Bu bölgenin sicili pek parlak değil. İkinci Körfez Savaşı’ndan önce Saddam’ın kimyasal silahları ile ilgili bilgilerin doğru olmadığı yıllar sonra anlaşılmıştı.
Durum böyleyken Birleşmiş Milletlerin bölgeye temsilci göndermemesi sizce doğru mu...
* * *
Bu iddialar, sırf Suriye Devlet Başkanı Esad’ın ağzından çıktı diye görmezden gelinemez.
O EVİN PENCERESİNE UKALA NAZARLAR ATMAK
19 Eylül 2009 günü yazdığım yazının başlığı şöyleymiş:
“Bazen Ankara’yı özlüyorum.”
Bir bölümünü yeniden aktarıyorum.
* *
Yılmaz Erdoğan’ın “Ankara” şiiri şu dizelerle başlıyor:
“ankara’ya
öyle yakışırdı ki kar...
asfaltlar ışıldar,
buz tutardı resmi yalanlar...”
* * *
Cumhuriyet’in başkentine okumaya gelen çocukları, yani bir zamanların ben’ini, bizlerini, çoğumuzu şöyle anlatıyor:
“hülasa kente hukuk mukuk okumaya
mümkünse o arada da memleketi kurtarmaya gelmiş
anadolu çocukları...”
* * *
Yüksel Arslan’ın ölümünü öğrenince, hayatımın 17 yılını geçirdiğim Ankara’yı düşündüm.
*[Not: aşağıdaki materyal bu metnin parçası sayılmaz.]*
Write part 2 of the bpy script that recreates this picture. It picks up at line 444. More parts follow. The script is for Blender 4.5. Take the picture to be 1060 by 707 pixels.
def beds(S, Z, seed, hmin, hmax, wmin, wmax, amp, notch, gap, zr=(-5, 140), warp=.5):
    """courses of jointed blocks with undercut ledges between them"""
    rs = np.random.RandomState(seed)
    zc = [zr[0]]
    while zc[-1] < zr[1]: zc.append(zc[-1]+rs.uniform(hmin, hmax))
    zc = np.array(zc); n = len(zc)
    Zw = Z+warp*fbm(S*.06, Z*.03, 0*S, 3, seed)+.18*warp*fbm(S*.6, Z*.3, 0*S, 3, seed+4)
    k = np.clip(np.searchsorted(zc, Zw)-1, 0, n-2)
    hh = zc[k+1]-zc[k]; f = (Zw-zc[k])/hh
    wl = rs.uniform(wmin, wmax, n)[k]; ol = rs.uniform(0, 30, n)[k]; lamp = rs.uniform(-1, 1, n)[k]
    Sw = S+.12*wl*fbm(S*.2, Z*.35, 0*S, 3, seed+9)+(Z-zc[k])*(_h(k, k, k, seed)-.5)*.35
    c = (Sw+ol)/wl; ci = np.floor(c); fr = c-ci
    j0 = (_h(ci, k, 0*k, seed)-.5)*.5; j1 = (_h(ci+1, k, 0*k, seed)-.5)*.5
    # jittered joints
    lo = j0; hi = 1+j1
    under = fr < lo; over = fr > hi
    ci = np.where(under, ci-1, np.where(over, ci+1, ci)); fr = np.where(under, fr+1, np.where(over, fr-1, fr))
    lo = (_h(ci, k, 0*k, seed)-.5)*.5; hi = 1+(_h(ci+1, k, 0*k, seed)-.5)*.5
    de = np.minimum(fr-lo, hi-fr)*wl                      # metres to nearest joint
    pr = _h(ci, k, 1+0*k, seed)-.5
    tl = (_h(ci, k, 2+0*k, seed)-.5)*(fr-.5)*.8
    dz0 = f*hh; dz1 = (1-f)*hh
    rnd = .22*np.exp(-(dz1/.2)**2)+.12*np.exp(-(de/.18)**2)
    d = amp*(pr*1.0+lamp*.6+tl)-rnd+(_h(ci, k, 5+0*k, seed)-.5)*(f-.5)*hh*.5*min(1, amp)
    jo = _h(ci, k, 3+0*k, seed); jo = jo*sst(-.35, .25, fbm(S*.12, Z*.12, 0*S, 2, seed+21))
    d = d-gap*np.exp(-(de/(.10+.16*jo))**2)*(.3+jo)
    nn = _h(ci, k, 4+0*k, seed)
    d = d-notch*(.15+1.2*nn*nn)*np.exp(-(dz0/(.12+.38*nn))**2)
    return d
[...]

Sekiz yıl önce yazdığım gibi şu soru yine aklıma geldi:
“Acaba Ankara’yı özlüyor muyum?”
* * *
Kar gerçekten o şehrin üzerine çok güzel serilirdi.
Çirkinlikler gider, geriye yaprakları dökülmüş ağaçlar altındaki Güniz Sokak kalırdı.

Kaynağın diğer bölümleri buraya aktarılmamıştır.